Leonard Carpenter / A Titanic Mistake
July 28

Leonard Carpenter / A Titanic Mistake

 

This 3rd blog in the series was to be my own original theory of the Titanic tragedy’s final, fatal “cause.” Thankfully, due to what I just read on Wikipedia, my concern gets off to a flying stop. My notion was that Titanic was over-powered and under-steered.

Shouldn’t a ship that’s bigger, heavier, and more powerful require a bigger rudder? Look at the design, three giant screws with one modest-sized rudder. (The cutaway view is the Titanic model on display aboard the SS Queen Mary in Long Beach, CA. Other giant models there include Queen Mary RMS Lusitania, a ship especially dear to me because of my soon-to-be-published Lusitania spy thriller. See the video of my own live-action Lusitania ship model at leonardcarpenter.com, & my 2 previous blogs.)

Aboard RMS Titanic, the order given on sighting the iceberg was “Rudder hard-aport, engines full reverse!” Afterward, it was stated that the ship seemed slow in turning—a delay that could have caused the collision, or made the damage critical.

The cutaway shows Titanic’s rudder mounted directly behind the central screw. In my view, with engines reversed, this would affect the action of the rudder, reversing its force. Water currents drawn in under the stern by those powerful screws would cause a port rudder to push the ship to starboard, not port.

Now it appears that my concern about the rudder was shared by the ship’s designer, because Wikipedia states that the central screw could not be reversed. Only the port and starboard screws could, while the center screw was only stopped and would not battle the rudder.

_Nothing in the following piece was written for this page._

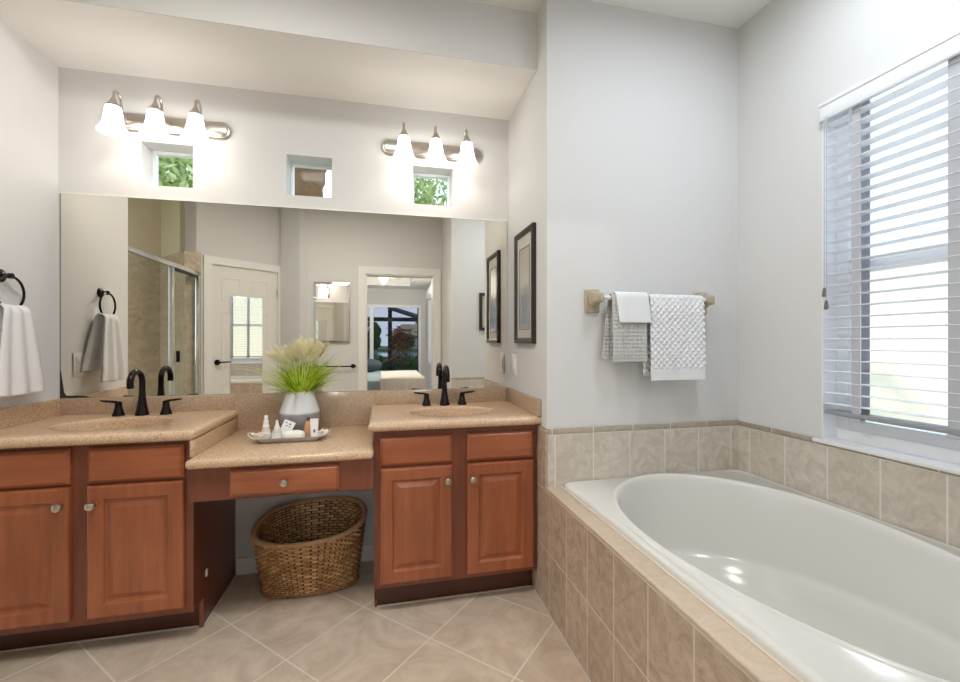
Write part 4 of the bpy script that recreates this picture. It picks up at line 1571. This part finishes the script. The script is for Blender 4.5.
for p in bo.data.polygons:
    us = []
    for li in p.loop_indices:
        c_ = bo.data.vertices[bo.data.loops[li].vertex_index].co
        ax_, ay_ = c_.x / 0.235, c_.y / 0.13
        n_ = 2.4 / 2
        a_ = math.atan2(math.copysign(abs(ay_) ** n_, ay_), math.copysign(abs(ax_) ** n_, ax_)) % (2 * PI)
        px_, py_ = math.copysign(abs(math.cos(a_)) ** (1 / n_), math.cos(a_)), math.copysign(abs(math.sin(a_)) ** (1 / n_), math.sin(a_))
        top_ = 0.306 + 0.044 * math.sin(a_) + 0.016 * math.cos(a_)
        us.append([li, a_ / (2 * PI) * ST, (c_.z - 0.004) / top_ * ROWS])
    mx_ = max(q[1] for q in us)
    for li, u_, w_ in us:
        if mx_ - u_ > ST / 2:
            u_ += ST
        uvl.data[li].uv = (u_, w_ + 0.5)
rm = MB()
pts = [bpt(2 * PI * k / 120, 1.0, -0.004) + Vector((0, 0, 0.004)) for k in range(121)]
rm.tube(pts, 0.010, 10, False)
for j in range(2):
    pts = []
    for k in range(481):
        a = 2 * PI * k / 480
        c_ = bpt(a, 1.0, -0.004) + Vector((0, 0, 0.003))
        o_ = Vector((math.cos(a), math.sin(a), 0))
        ph = a * 46 + j * PI
        pts.append(c_ + o_ * 0.0085 * math.cos(ph) + Vector((0, 0, 0.0085 * math.sin(ph))))
    rm.tube(pts, 0.0042, 6, False)
rm.build('braided_rim', 'wicker_rim', bk)
bs = MB()
pts = []
for k in range(361):
    a = 2 * PI * k / 360
    pts.append(bpt(a, 0.02, 0.002) + Vector((0, 0, 0.005 + 0.003 * math.sin(a * 44))))
bs.tube(pts, 0.0065, 8, False)
bs.build('base_band', 'wicker_plain', bk)

for k, (cx_, cy_, sz_) in enumerate(FILL_LIGHTS):
    cl = thing('ceiling_light', ['added square fill panel overhead in front of the vanity', 'added square fill panel overhead above the bathtub'][k], 'ceiling light', (cx_, cy_, HC))  # housing for the added fill lamps, out of view
    h_ = sz_ / 2
    q = MB()
    for a, b, c, d in ((-h_ - 0.03, h_ + 0.03, -h_ - 0.03, -h_), (-h_ - 0.03, h_ + 0.03, h_, h_ + 0.03), (-h_ - 0.03, -h_, -h_ + 0.0002, h_ - 0.0002), (h_, h_ + 0.03, -h_ + 0.0002, h_ - 0.0002)):
        q.box(cx_ + a, cx_ + b, cy_ + c, cy_ + d, HC - 0.028, HC)
    q.build('trim_ring', 'trim_white', cl, False)
    MB().box(cx_ - h_, cx_ + h_, cy_ - h_, cy_ + h_, HC - 0.012, HC - 0.004).build('diffuser', 'fan_glow', cl, False)  # glowing face of the added fill panel

# ================================================================== SEEN IN THE MIRROR: bathroom behind the camera
sh = thing('shower_enclosure', 'glass shower enclosure in chrome frame, reflected left of the door', 'shower', (-0.3, -1.5, 0))
gx = -0.30
ya, yb, yp = -0.577, -2.385, -1.83
zr = 1.83
MB().box(gx - 0.02, gx + 0.02, yb, ya, zr, zr + 0.04, 0.004).build('header_rail', 'chrome', sh)
MB().box(gx - 0.016, gx + 0.016, yp - 0.018, yp + 0.018, 0.1, zr, 0.004).build('door_post', 'chrome', sh)
MB().box(gx - 0.016, gx + 0.016, yb, yb + 0.035, 0.1, zr, 0.004).build('wall_jamb', 'chrome', sh)
MB().box(gx - 0.016, gx + 0.016, ya - 0.03, ya, 0.1, zr, 0.004).build('wall_jamb', 'chrome', sh)
MB().box(gx - 0.06, gx + 0.06, yb, ya, 0.0, 0.1, 0.004).build('curb', 'tile_shower', sh, False)
MB().box(gx - 0.003, gx + 0.003, yp + 0.018, ya - 0.03, 0.1, zr).build('glass_panel', 'pane_shower', sh, False)
gd = MB().box(gx - 0.003, gx + 0.003, yb + 0.035, yp - 0.018, 0.1, zr).build('glass_door', 'pane_shower', sh, False)
MB().box(gx + 0.003, gx + 0.03, yp - 0.09, yp - 0.072, 1.0, 1.1, 0.004).build('pull_handle', 'bronze', gd)
MB().box(gx - 0.014, gx + 0.014, yb + 0.035, yp - 0.018, zr - 0.022, zr - 0.002).build('door_frame', 'black_edge', gd, False)

bm_ = thing('wall_mirror', 'small frameless mirror on the wall left of the doorway', 'mirror', (0.91, DW, 1.16))
x0, x1, z0, z1 = 0.712, 1.108, 1.165, 1.868
fm = lambda d, x, z: Vector((x, DW + d, z))
MB().rings(panel_rings(x0, x1, z0, z1, [(0, 0.0), (0, 0.016), (0.0, 0.018), (0.026, 0.024)], fm), True, True, True).build('mirror_glass', 'mirror_clear', bm_, False)
MB().box(x0 - 0.003, x1 + 0.003, DW, DW + 0.015, z0 - 0.004, z0).build('bottom_channel', 'chrome', bm_, False)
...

So, was the rudder adequate? The same Wiki article states that Titanic was “agile,” capable of rapid turns. But here another factor may emerge. Historically, there has been confusion between orders to “port rudder” and “port tiller.” In a small vessel with hand-operated tiller-and-pintle or a steering oar, moving the tiller to port causes the rudder to swing starboard, & vice versa. The command “port-rudder” in some times and waters and nationalities, would actually be construed as “port tiller.” And in fact, there are some reports that the steersman aboard Titanic confessed to making this error, briefly at least in the urgency of the moment. How complex can this issue get?

The announced intention of the deck officer was to make a double turn, first swinging the ship’s bow away from the ice floe and then, as Titanic drifted forward, swerving the stern clear of the obstacle with a “hard-a-starboard” command.  But by the time the ice was ever-so-lightly grazing the ship’s flank, that second turn seemed unwise. And as it happened, a number of small diverse factors had combined to alter history and thousands of lives.